Until recently, federal lands in the US benefited from additional layers of protection that, while not entirely ending old-growth logging, significantly curtailed it across much of the country. The Endangered Species Act has been the most powerful legal tool for old growth conservation in the US, effectively safeguarding nearly all remaining old-growth forests on federal lands in Washington, Oregon, and California to protect the northern spotted owl and marbled murrelet.

BC, though it presents itself as environmentally progressive, does not have an equivalent Endangered Species Act. It also no longer has a viable population of northern spotted owls. That’s not a coincidence.

Federal lands in the US also benefit from the Roadless Rule, which was created in 2001 under Clinton and is currently being dismantled by the Trump administration. This rule directed the US Forest Service to inventory all remaining roadless areas and prohibits most new road construction within those areas. The rule has protected nearly 24 million hectares of public land across the country, including some of the last remaining intact valleys in the lower 48 states, and millions of hectares of old growth in southeast Alaska.

The rapidly-dwindling mountain caribou herds in British Columbia’s interior depend on large, contiguous roadless areas for their survival.

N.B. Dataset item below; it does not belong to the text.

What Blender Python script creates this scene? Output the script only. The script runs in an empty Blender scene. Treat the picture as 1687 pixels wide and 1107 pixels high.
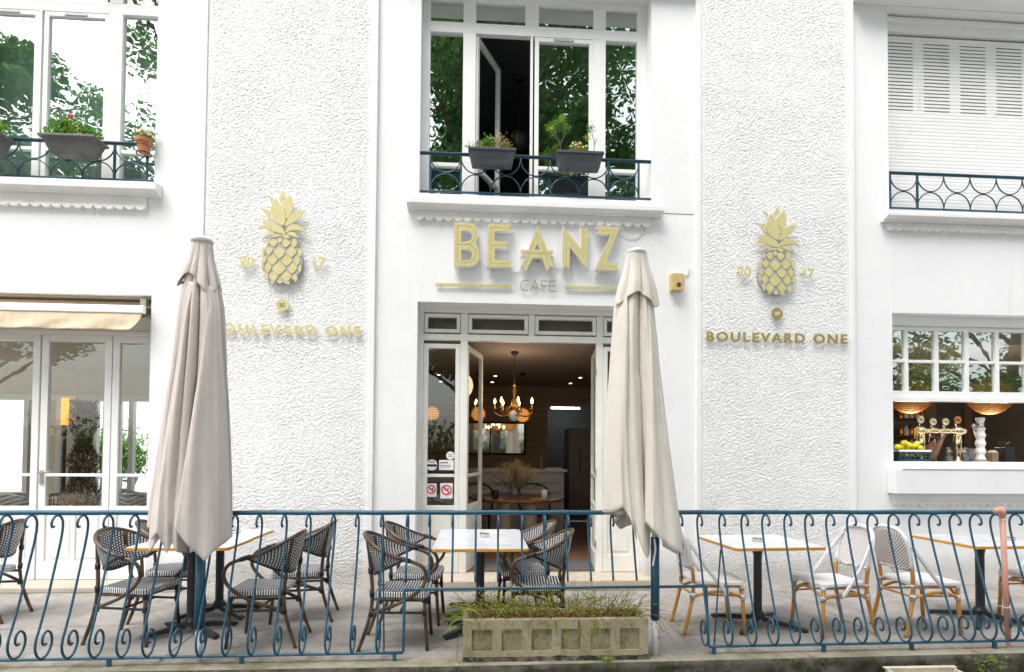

Their decline reflects the ecological consequences of the Province’s failure to adopt comparable landscape-level protections for roadless areas.

What does this mean for BC? Next time you hear the timber industry fear-mongering about the impact of a decline in old-growth logging, remember that old-growth logging is going to come to an end one way or another. The only real question is: Will BC have any old-growth forests left when that happens? And will the Province help communities that depend on old-growth logging transition to a value-added, second-growth forestry sector – or will it just abandon those communities when the boom is over?


Forestry watchdog Joshua Wright works to protect native forests through advocacy and citizen science. He is the director of the documentary Eden’s Last Chance.